En definitiva vivimos en un ecosistema social y político que se construye mayormente sobre los cimientos de la desconfianza. Por eso la desafección hacia los políticos crece, la desigualdad se intensifica, los extremismos prosperan, la cooperación transversal y vertical está ausente, y la crispación política rebrota. Al aumentar la dimensión de las instituciones, la lejanía con el ciudadano crece y se hace más difícil compensar los efectos nocivos de la desconfianza genérica ya instalada. También aumenta el miedo al no conocido, ya que el conocido tampoco nos produce esa sensación de fiabilidad y reciprocidad amable. Con todo ello prosperan los oficios que viven de la resolución de conflictos y de los sistemas de seguridad física y legal, cuando en una sociedad saneada debieran reducirse. Sería un buen indicador social.
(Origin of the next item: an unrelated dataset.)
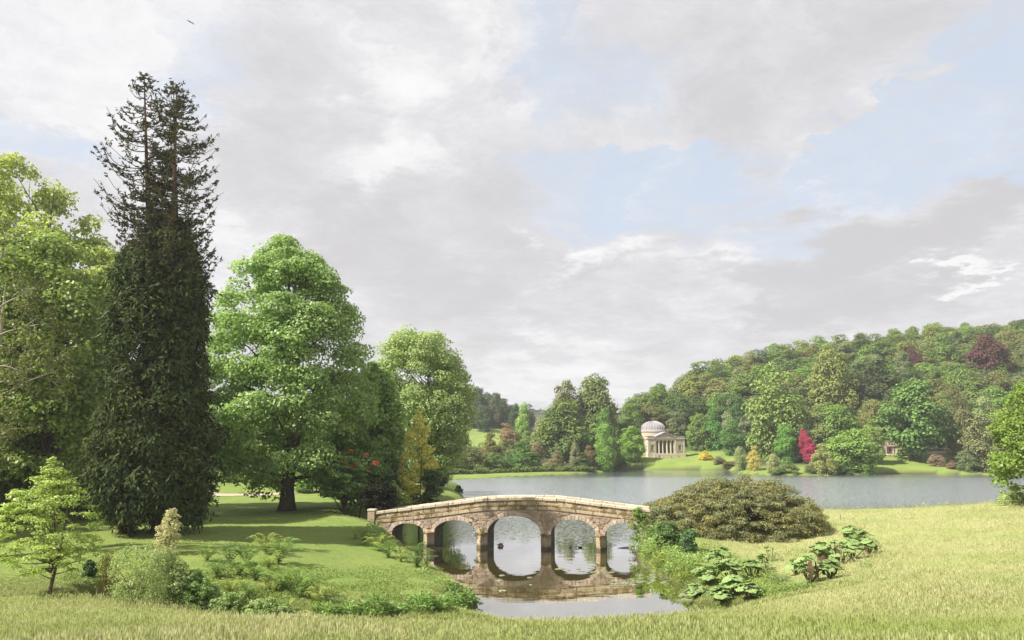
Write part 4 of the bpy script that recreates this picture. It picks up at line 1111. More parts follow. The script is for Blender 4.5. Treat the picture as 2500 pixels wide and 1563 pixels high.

La confianza es un activo social de primer orden, tal vez el ingrediente multiplicador de las capacidades humanas, aún más importante que el conocimiento, en todos los sistemas y mecanismos de producción y relación. Sea en la educación, el comercio, la salud, la cooperación, la cogobernanza, la convivencia o la resolución de conflictos, en todos ellos se producen efectos muy superiores a los esfuerzos aportados si la confianza está inmersa en la base de las personas y de los procesos que se han de seguir. La confianza convierte el control en mejora, y la crítica sistemática en propuestas a considerar. La confianza convierte el conocimiento en progreso y el consenso en diseño de ventajas colectivas. Avanzar en dotar de confianza a nuestras relaciones a todos los niveles es un ejercicio colectivo de educación, transparencia, sinceridad y clarificación de expectativas, en la confianza -nunca mejor dicho- de que el otro actuará en mutuo beneficio y no solo en el propio.